A huge challenge of developing Jewish games, especially computerized ones, is that ones with enough bells and whistles to compete with mainstream games for children’s attention are labor-intensive to create and, as a result, expensive.

David Behrman, president and owner of Behrman House, said his company has been “exploring games, both alternate reality and massive, multi-player games” and has “developed a couple outlines and one prototype.”

However, he said, “We haven’t figured out the business model that lets us be able to develop them affordably. It can be hugely expensive, because it has to be fun and engaging, and also teach. That’s a tall order.”

Deborah Salomon, the founder of Hebrew Wizards, invested more than $100,000 of her own money to create app games using her curriculum. The apps enable users to scroll around her school’s “Wizard Boards” — attractive posters/fact sheets about specific topics, such as the Ten Commandments or Shabbat — and then quiz themselves on the subject matter.

Although relatively simple, they were still “very costly,” she said.

EcoCampus, a virtual world and social networking site that teaches about Jewish environmentalism and enables diaspora Jewish day school students to communicate with peers in Israel, had the good fortune of starting with seed money from a Microsoft Israel contest.

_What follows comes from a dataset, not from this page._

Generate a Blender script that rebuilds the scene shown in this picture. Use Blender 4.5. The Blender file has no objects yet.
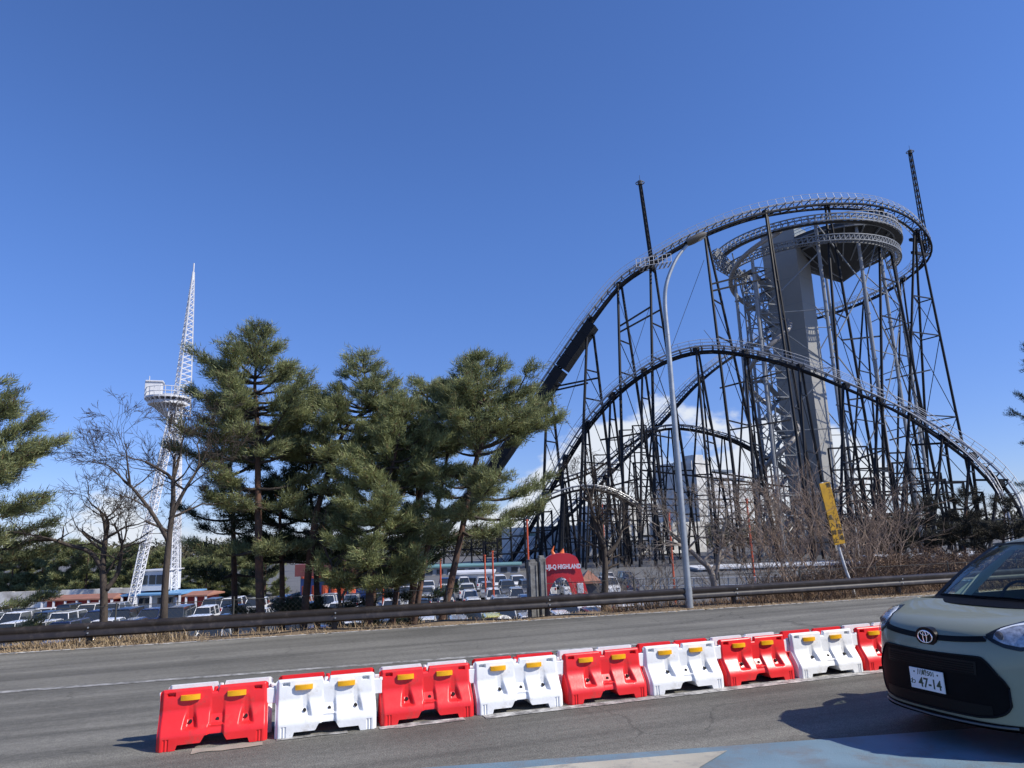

However, with that funding dried up, the site has had difficulty attracting the resources necessary to add new features and games. Currently EcoCampus has only a handful of relatively simple games and activities, like designing an avatar, measuring one’s ecological footprint and collecting plants and gadgets for a virtual garden.

“For some reason, people are hesitant to put money into kids playing games,” said Carmi Wisemon, executive director of Sviva Israel, the environmental education organization that developed EcoCampus.

Money and startup costs are not the only issue, however.

When Compedia, an Israel-based company that markets educational games in over 40 countries, developed JLand, a relatively sophisticated Jewish educational virtual world two years ago, it was able to keep costs relatively low by using a similar platform developed for a non-Jewish game it produced called “Wonder Islands.”

The company rolled out the game in North America in partnership with Keren Hayesod (and arm of the Jewish Agency for Israel) as a philanthropic venture, not a for-profit one.

Despite these advantages, JLand has failed to attract a sizeable number of American users — perhaps because it was marketed to Jewish federations, which Compedia hoped would pay for the program, rather than to schools, synagogues or end users.

“I think they assumed it would work on its own and didn’t do enough teacher training to get teachers onboard to get the kids to use it,” said EcoCampus’ Wisemon.

The English-language version of JLand is no longer being maintained or updated, and Compedia and Keren Hayesod are instead, for now at least, focusing on getting a Spanish version, called KH Junior, into Jewish communities in Latin America.

“In North America we had to sell it separately to each federation which made it almost impossible,” said Gil Ilutowich, the CEO of Compedia, in an e-mail interview.

“The rollout In Latin America is more comprehensive than it was in North America,” he added, noting that this time Compedia has created teacher guides and hired local people to help implement the program.